▼▼▼

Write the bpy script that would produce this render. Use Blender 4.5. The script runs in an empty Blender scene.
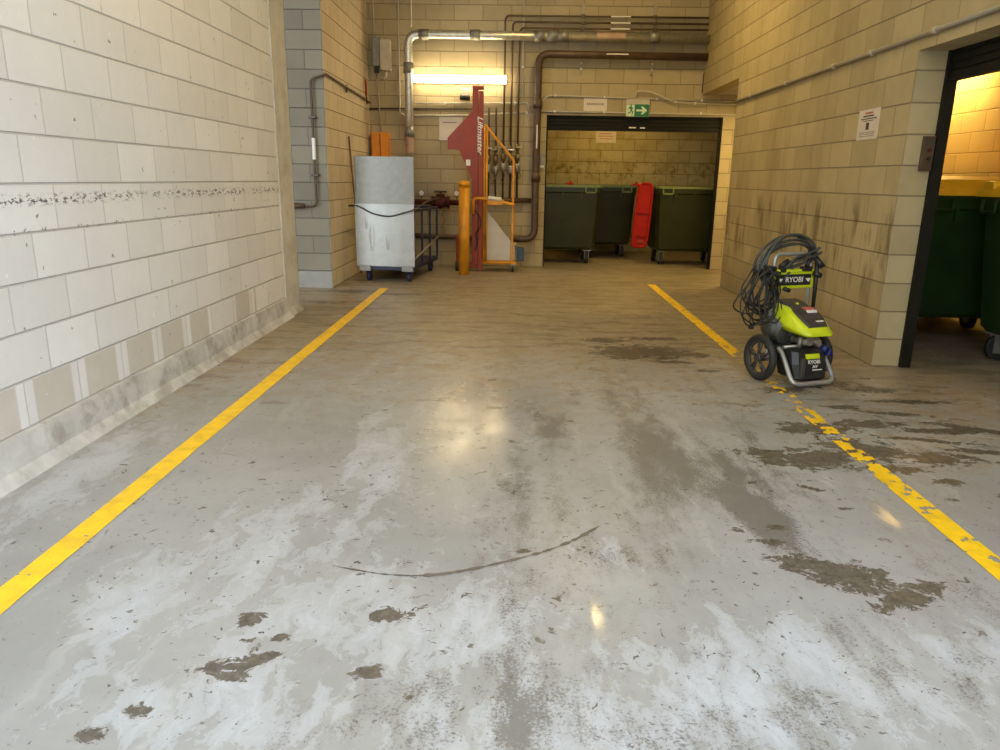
import bpy, bmesh, math, random
import numpy as np
from mathutils import Vector, Matrix
random.seed(4)
S = bpy.context.scene
C = S.collection

# ---------------------------------------------------------------- camera, world, exposure
cam_d = bpy.data.cameras.new('camera'); cam = bpy.data.objects.new('camera', cam_d); C.objects.link(cam)
cam_d.sensor_width = 36.0; cam_d.lens = 730.19 / 1000 * 36.0; cam_d.clip_start = 0.05
PIT, YAW, ROL = 0.2620, 0.0184, 0.0159
fwd = Vector((-math.sin(YAW) * math.cos(PIT), math.cos(YAW) * math.cos(PIT), -math.sin(PIT)))
rt = Vector((math.cos(YAW), math.sin(YAW), 0)); up = rt.cross(fwd)
r2 = rt * math.cos(ROL) + up * math.sin(ROL); u2 = -rt * math.sin(ROL) + up * math.cos(ROL)
cam.matrix_world = Matrix(((r2.x, u2.x, -fwd.x, 0), (r2.y, u2.y, -fwd.y, 0), (r2.z, u2.z, -fwd.z, 1.2686), (0, 0, 0, 1)))
S.camera = cam
W = bpy.data.worlds.new('world'); S.world = W; W.use_nodes = True
wn = W.node_tree.nodes; wl = W.node_tree.links
bg = wn['Background']; sky = wn.new('ShaderNodeTexSky'); sky.sky_type = 'HOSEK_WILKIE'; sky.turbidity = 8; sky.sun_direction = (0.3, -0.5, 0.8)
mx = wn.new('ShaderNodeMix'); mx.data_type = 'RGBA'; mx.inputs[0].default_value = 0.12
mx.inputs[6].default_value = (0.80, 0.90, 1.0, 1); wl.new(sky.outputs[0], mx.inputs[7]); wl.new(mx.outputs[2], bg.inputs[0])
bg.inputs[1].default_value = 8.4
S.view_settings.view_transform = 'Standard'; S.view_settings.look = 'None'
S.view_settings.gamma = 1; S.view_settings.use_curve_mapping = False; S.view_settings.exposure = 0.0
S.cycles.max_bounces = 8; S.cycles.diffuse_bounces = 5; S.cycles.glossy_bounces = 3; S.cycles.sample_clamp_indirect = 6
S.cycles.caustics_reflective = False; S.cycles.caustics_refractive = False; S.cycles.use_denoising = True
WARM = (1.0, 0.71, 0.235); AMBER = (1.0, 0.60, 0.13)
# light of the ceiling lamps: (x, y, z, power, colour, size_x, size_y); their housings are built below
CEIL = [(1.15, 8.6, 4.44, 68, WARM, 0.10, 1.2), (-0.9, 4.3, 4.44, 48, WARM, 0.14, 1.2)]  # second lamp is unseen, added to warm the left wall and pier
ROOM = [(4.42, 8.35, 2.50, 36, AMBER, 0.14, 1.2), (3.7, 4.2, 2.50, 3, AMBER, 0.14, 1.2)]
BINR = [(1.6, 12.7, 2.72, 19, (1.0, 0.64, 0.16), 1.2, 0.14)]
PASS = [(3.6, 10.2, 2.40, 44, WARM, 1.2, 0.14)]
TUBE = 32.0     # emission of the back wall tube lamp
# opening to the yard behind the photographer: a portal only guides the sky's own light in
pd = bpy.data.lights.new('yard_portal', 'AREA'); pd.shape = 'RECTANGLE'; pd.size = 7.0; pd.size_y = 4.5; pd.cycles.is_portal = True
po = bpy.data.objects.new('yard_portal', pd); C.objects.link(po); po.location = (0.3, -1.0, 2.3); po.rotation_euler = (math.radians(90), 0, 0)

# ---------------------------------------------------------------- mesh helper
class MB:
    def __init__(s): s.bm = bmesh.new()
    def _f(s, fs, sm):
        for f in fs: f.smooth = sm
    def box(s, x0, x1, y0, y1, z0, z1, bev=0, M=None):
        r = bmesh.ops.create_cube(s.bm, size=1)['verts']
        for v in r: v.co = Vector(((x0 + x1) / 2 + v.co.x * (x1 - x0), (y0 + y1) / 2 + v.co.y * (y1 - y0), (z0 + z1) / 2 + v.co.z * (z1 - z0)))
        if bev:
            es = list({e for v in r for e in v.link_edges})
            q = bmesh.ops.bevel(s.bm, geom=es, offset=bev, segments=2, affect='EDGES', profile=0.5)
            r = list({v for f in q['faces'] for v in f.verts} | {v for v in r if v.is_valid})
        if M is not None:
            for v in r: v.co = M @ v.co
        return s
    def ring(s, c, n, up_, r, seg, ry=None):
        n = n.normalized(); a = up_ - n * up_.dot(n)
        if a.length < 1e-5: a = n.orthogonal()
        a.normalize(); b = n.cross(a); ry = r if ry is None else ry
        return [s.bm.verts.new(c + a * (math.cos(2 * math.pi * k / seg) * r) + b * (math.sin(2 * math.pi * k / seg) * ry)) for k in range(seg)], a
    def tube(s, pts, r, seg=10, cap=True, closed=False):
        P = [Vector(p) for p in pts]; n = len(P)
        rr = r if isinstance(r, (list, tuple)) else [r] * n
        ref = Vector((0.123, 0.2, 1)); rings = []
        for i in range(n):
            if closed: d = (P[(i + 1) % n] - P[i - 1])
            elif i == 0: d = P[1] - P[0]
            elif i == n - 1: d = P[-1] - P[-2]
            else: d = (P[i + 1] - P[i]).normalized() + (P[i] - P[i - 1]).normalized()
            if d.length < 1e-9: d = Vector((0, 0, 1))
            ring, ref = s.ring(P[i], d, ref, rr[i], seg); rings.append(ring)
        m = n if closed else n - 1
        for i in range(m):
            A, B = rings[i], rings[(i + 1) % n]
            for k in range(seg):
                f = s.bm.faces.new((A[k], A[(k + 1) % seg], B[(k + 1) % seg], B[k])); f.smooth = True
        if cap and not closed:
            s.bm.faces.new(rings[0][::-1]); s.bm.faces.new(rings[-1])
        return s
    def cyl(s, a, b, r, seg=20, r2=None): return s.tube([a, b], [r, r if r2 is None else r2], seg)
    def prism(s, poly, axis, a, b):
        """poly in the two other axes, extruded along axis from a to b"""
        def mk(p, t):
            return {'x': (t, p[0], p[1]), 'y': (p[0], t, p[1]), 'z': (p[0], p[1], t)}[axis]
        A = [s.bm.verts.new(mk(p, a)) for p in poly]; B = [s.bm.verts.new(mk(p, b)) for p in poly]
        n = len(poly); s.bm.faces.new(A[::-1]); s.bm.faces.new(B)
        for k in range(n): s.bm.faces.new((A[k], A[(k + 1) % n], B[(k + 1) % n], B[k]))
        return s
    def loft(s, secs, smooth=False, cap=True):
        R = [[s.bm.verts.new(p) for p in sec] for sec in secs]; n = len(R[0])
        for i in range(len(R) - 1):
            for k in range(n):
                f = s.bm.faces.new((R[i][k], R[i][(k + 1) % n], R[i + 1][(k + 1) % n], R[i + 1][k])); f.smooth = smooth
        if cap: s.bm.faces.new(R[0][::-1]); s.bm.faces.new(R[-1])
        return s
    def ball(s, c, r, sx=1, sy=1, sz=1):
        v = bmesh.ops.create_uvsphere(s.bm, u_segments=16, v_segments=10, radius=r)['verts']
        for q in v: q.co = Vector((q.co.x * sx + c[0], q.co.y * sy + c[1], q.co.z * sz + c[2]))
        for q in v:
            for f in q.link_faces: f.smooth = True
        return s
    def torus(s, c, n, R, r, seg=32, sg=8):
        n = Vector(n).normalized(); a = n.orthogonal().normalized(); b = n.cross(a); c = Vector(c)
        return s.tube([c + a * (R * math.cos(2 * math.pi * k / seg)) + b * (R * math.sin(2 * math.pi * k / seg)) for k in range(seg)], r, sg, closed=True)
    def build(s, name, mat, parent=None, kind=None, label=None):
        bmesh.ops.recalc_face_normals(s.bm, faces=s.bm.faces[:])
        me = bpy.data.meshes.new(name); s.bm.to_mesh(me); s.bm.free(); me.materials.append(mat)
        o = bpy.data.objects.new(name, me); C.objects.link(o)
        if parent: o.parent = parent
        if kind: o['kind'] = kind
        if label: o['label'] = label
        return o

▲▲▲

*Problem:*
Print, exactly as written, the lines above from the first one to the one containing "C = S.collection". Leave out pictures.

*Task output:*
Write the bpy script that would produce this render. Use Blender 4.5. The script runs in an empty Blender scene.
import bpy, bmesh, math, random
import numpy as np
from mathutils import Vector, Matrix
random.seed(4)
S = bpy.context.scene
C = S.collection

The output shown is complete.